Another legacy anchor slowing down change in teaching/learning practices is the syllabi on file. Syllabus models are on record in many departments, formally or informally, and traditional expectations are therefore reinforced constantly.

And, let’s not forget faculty review. Faculty review processes do not favor or even recognize, in most cases, innovation with technology, probably because we know so little about which innovations are good and which are not. Some colleges and universities have addressed this issue and it is encouraging to see that development. But, at many institutions, there is often nothing in the review process that would help move faculty toward an intelligent adoption of technology in their teaching.

Importantly, spending on academic technologies is small compared to spending on administrative computing. It would not surprise me, also, if most top administrators in higher education believe that huge expenditures on IT, as in the 90s and 00s, are over.
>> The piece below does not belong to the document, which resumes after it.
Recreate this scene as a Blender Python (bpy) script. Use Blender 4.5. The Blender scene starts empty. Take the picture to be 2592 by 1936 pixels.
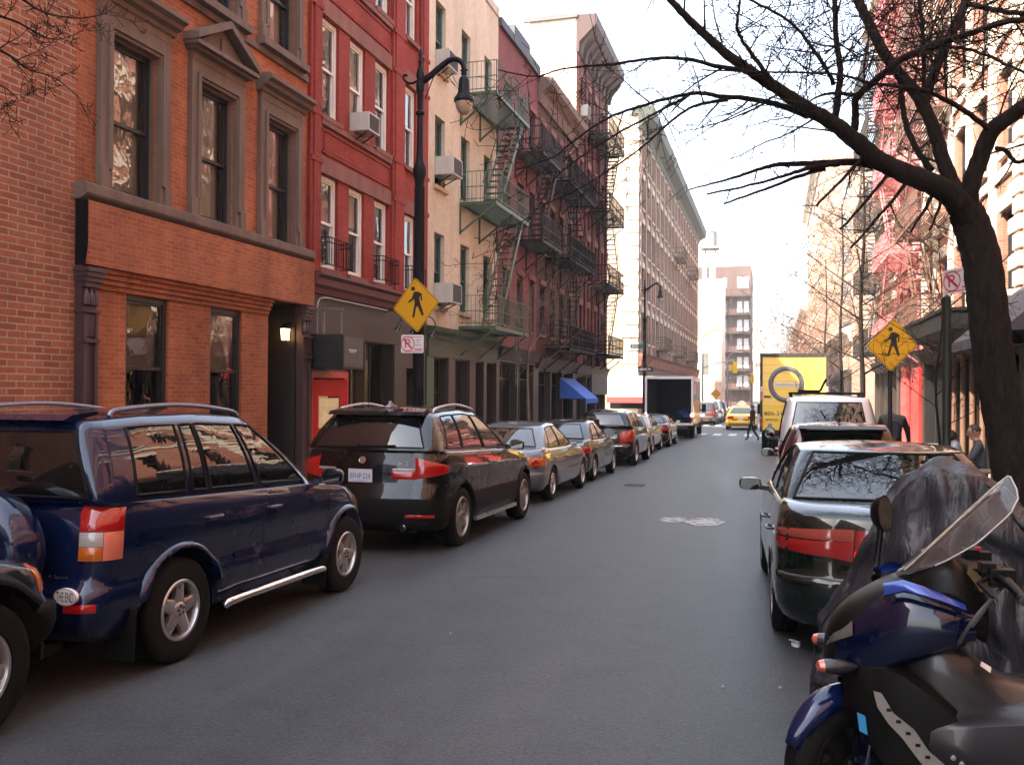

But even if the will, or the resources, were there to spend, there is no clear path showing administrators what to spend on, except for those technologies that reinforce the teaching-learning systems already in place. In other words, faculty do not generally benefit from intelligent strategic leadership and new systemic designs but are hung out to dry. “Innovate at your own risk” seems to be the message.

And, as faculty are pondering next fall’s classes, an e-mail arrives reminding them to order their books for the fall, as usual, because, of course, you will be using books.

After reading these factors, and remembering other similar reinforcements of the status quo, we could easily conclude that using technology in inventive ways is for the foolish or the tenured.

What, then, is the underlying cause for the slow pace of transition toward new, more appropriate teaching and learning methods? The changes we are looking at now are millennial changes because they require learning completely new classes of skills. And, these changes must replace a system in place for centuries. It is one thing to use technology to improve on current practices, but another, and more challenging thing, to use technology to replace current practices and operate in ways that are completely new and counter-intuitive to us.

We may have a new ecology of learning (we do), but we also have systemic incompatibility with the new ecology. The entire workflow on the academic side of institutions runs against the new ecology. If the institution is ready to question every single process in place, now, to discover how that process works against nurturing the new ecology, then that institution can support faculty in working in the new ecology. Until institutions are ready to do that, however, let’s let faculty off the hook.